The provincial court of the southern province of Nakhon Si Thammarat on Wednesday, 31 August 2016, sentenced Sunon Saengthong, an alleged human trafficker, to 35 years imprisonment and a fine of 666,000 baht, the Migrant Working Group reported.
The court handed one year jail terms to Suriya Yodrak and Warachai Chadathong, Sunon’s collaborators. Suriya’s jail term, however, was halved to six months because he pleaded guilty.
The three were accused of being involved in the trafficking of a group 98 Rohingyas refugees (30 men, 26 women and 42 minors younger than 15 years) on 11 January 2015 from Ranong to Songkhla Province, passing through Hua Sai District. Among the refugees, some were found dead from suffocation.

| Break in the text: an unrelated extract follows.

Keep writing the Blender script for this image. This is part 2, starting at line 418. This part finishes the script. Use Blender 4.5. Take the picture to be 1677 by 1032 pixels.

Sunon was convicted of offences under the 2008 Anti-Trafficking in Persons Act for trafficking people — including children younger than 15 years of age — and for offences related to liberty due to having enslaved or forced a person to work. He was also charged for crimes under the 1979 Immigration Act for bringing, harboring and providing illegal immigrants a hiding place.
Sunon’s conviction was attributed to major evidence showing the bank transactions and telephone contacts of a trafficking syndicate, some of whose victims had been rescued in Songkhla.
As for Suriya and Warachai, they were only convicted of the Immigration Act for collaborating with Sunnon.
Thailand’s Immigration Act does not recognise refugees, even though thousands of refugees and asylum seekers enter Thailand legally and illegally each year. Since the state does not provide any formal recognition or services for refugees, many are forced to go underground and in many cases fall prey to human traffickers.
According to Veerawit Tianchainan, the founder and executive director of the Thai Committee for Refugees Foundation (TCR), there are thousands of other refugees besides the Rohingya who have fled war, persecution and poverty and who are now awaiting resettlement in third-party countries. Many stay illegally in Thailand in fear of being arrested by authorities.